UK must retain strong economic ties with Europe, says Osborne
The former Chancellor insists Britain can still trade successfully after Brexit.
The UK should "retain close economic relations" with the EU, the former Chancellor has urged.
George Osborne, dropped from Theresa May's Cabinet in July, said the UK can build stronger ties with countries such as Australia without losing out on trade with EU member states.
The Tory MP told the Commons business committee the UK should avoid being forced into a "binary" choice between remaining in the European single market and creating alternative trade deals with non-EU nations.
He said: "I agree with what my successor said at the Conservative conference. Philip Hammond said the country didn't vote to make itself poorer. That wasn't the intention of the majority who voted to leave the EU.
"So we want to make sure we continue to have the closest possible economic relationship with the place where over 40% of our exports go."
At the same committee, Conservative Lord Heseltine mocked May's appointment of three leaders of the Leave campaign to Cabinet positions.
Heseltine, who held Cabinet posts under Margaret Thatcher and John Major, offered apparently ironic praise of Boris Johnson, David Davis and Liam Fox.
He said: "We have three ministers now in charge - a brilliant set of appointments, in my view, because they can come up with the answers which have escaped me.
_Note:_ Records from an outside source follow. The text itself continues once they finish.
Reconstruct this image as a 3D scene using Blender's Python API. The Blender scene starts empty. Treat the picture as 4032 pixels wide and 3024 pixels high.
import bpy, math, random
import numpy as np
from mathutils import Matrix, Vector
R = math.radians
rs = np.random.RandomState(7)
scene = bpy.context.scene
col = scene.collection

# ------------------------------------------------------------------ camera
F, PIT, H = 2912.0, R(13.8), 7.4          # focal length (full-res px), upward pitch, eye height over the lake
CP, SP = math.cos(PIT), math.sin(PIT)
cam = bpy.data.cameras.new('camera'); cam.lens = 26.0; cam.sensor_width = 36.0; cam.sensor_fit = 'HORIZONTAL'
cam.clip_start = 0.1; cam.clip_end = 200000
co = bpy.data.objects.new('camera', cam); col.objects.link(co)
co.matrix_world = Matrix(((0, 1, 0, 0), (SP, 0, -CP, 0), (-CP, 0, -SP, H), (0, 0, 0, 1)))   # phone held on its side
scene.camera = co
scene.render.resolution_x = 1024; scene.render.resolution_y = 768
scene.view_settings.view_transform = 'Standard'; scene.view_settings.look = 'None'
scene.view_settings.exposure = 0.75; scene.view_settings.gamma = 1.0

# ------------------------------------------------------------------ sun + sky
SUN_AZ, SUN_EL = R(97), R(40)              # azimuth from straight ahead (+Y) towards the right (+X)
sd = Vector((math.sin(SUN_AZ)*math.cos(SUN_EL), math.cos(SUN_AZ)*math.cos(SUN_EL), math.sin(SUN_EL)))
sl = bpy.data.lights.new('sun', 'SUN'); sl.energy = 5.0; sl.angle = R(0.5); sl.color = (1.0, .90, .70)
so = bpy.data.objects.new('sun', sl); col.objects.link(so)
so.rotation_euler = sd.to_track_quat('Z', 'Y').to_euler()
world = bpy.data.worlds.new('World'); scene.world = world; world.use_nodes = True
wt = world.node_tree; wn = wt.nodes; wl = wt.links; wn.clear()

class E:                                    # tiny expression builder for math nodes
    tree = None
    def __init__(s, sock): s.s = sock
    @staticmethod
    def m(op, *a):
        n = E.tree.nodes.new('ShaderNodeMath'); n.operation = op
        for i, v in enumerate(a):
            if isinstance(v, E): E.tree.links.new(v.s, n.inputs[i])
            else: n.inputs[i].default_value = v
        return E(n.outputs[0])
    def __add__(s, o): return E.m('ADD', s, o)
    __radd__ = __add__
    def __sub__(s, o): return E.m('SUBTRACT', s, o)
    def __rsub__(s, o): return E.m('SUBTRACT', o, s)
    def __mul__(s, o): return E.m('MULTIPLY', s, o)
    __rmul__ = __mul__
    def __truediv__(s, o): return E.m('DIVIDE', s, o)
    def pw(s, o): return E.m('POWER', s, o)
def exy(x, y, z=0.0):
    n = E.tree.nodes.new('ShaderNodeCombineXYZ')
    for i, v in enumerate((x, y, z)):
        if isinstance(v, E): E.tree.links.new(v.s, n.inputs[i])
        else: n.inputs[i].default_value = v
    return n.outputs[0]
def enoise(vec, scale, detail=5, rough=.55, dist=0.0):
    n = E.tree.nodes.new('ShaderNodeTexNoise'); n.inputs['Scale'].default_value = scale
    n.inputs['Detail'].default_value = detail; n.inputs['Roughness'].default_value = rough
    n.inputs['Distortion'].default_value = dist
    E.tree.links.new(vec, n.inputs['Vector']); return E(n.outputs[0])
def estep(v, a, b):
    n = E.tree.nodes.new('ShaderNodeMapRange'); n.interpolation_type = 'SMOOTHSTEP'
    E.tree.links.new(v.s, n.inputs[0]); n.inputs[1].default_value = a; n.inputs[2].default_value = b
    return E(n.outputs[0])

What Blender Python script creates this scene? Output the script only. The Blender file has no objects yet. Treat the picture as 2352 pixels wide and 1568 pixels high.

"The ability to trade seems to me to be an important part of our future. We have to find places to trade and if there are all these markets that have escaped the attention of British exporters it will be marvellous to have them pointed out to them by the ministers responsible."
The Westminster government has insisted the best outcome for the UK would allow British companies to trade with the European single market while the UK controlled its own immigration.
Osborne also responded to Nissan's warning that car manufacturing in Sunderland depended on the UK Government's negotiations with the EU.
He said: "This government and this parliament have got to make the UK the place to make cars in Europe - as it has been in recent years.
"We are a European base for car manufacturing. We produce more cars out of that plant in Sunderland than the whole of Italy.
"That's got to be something we focus on in the coming years, and overcome the challenges that present us."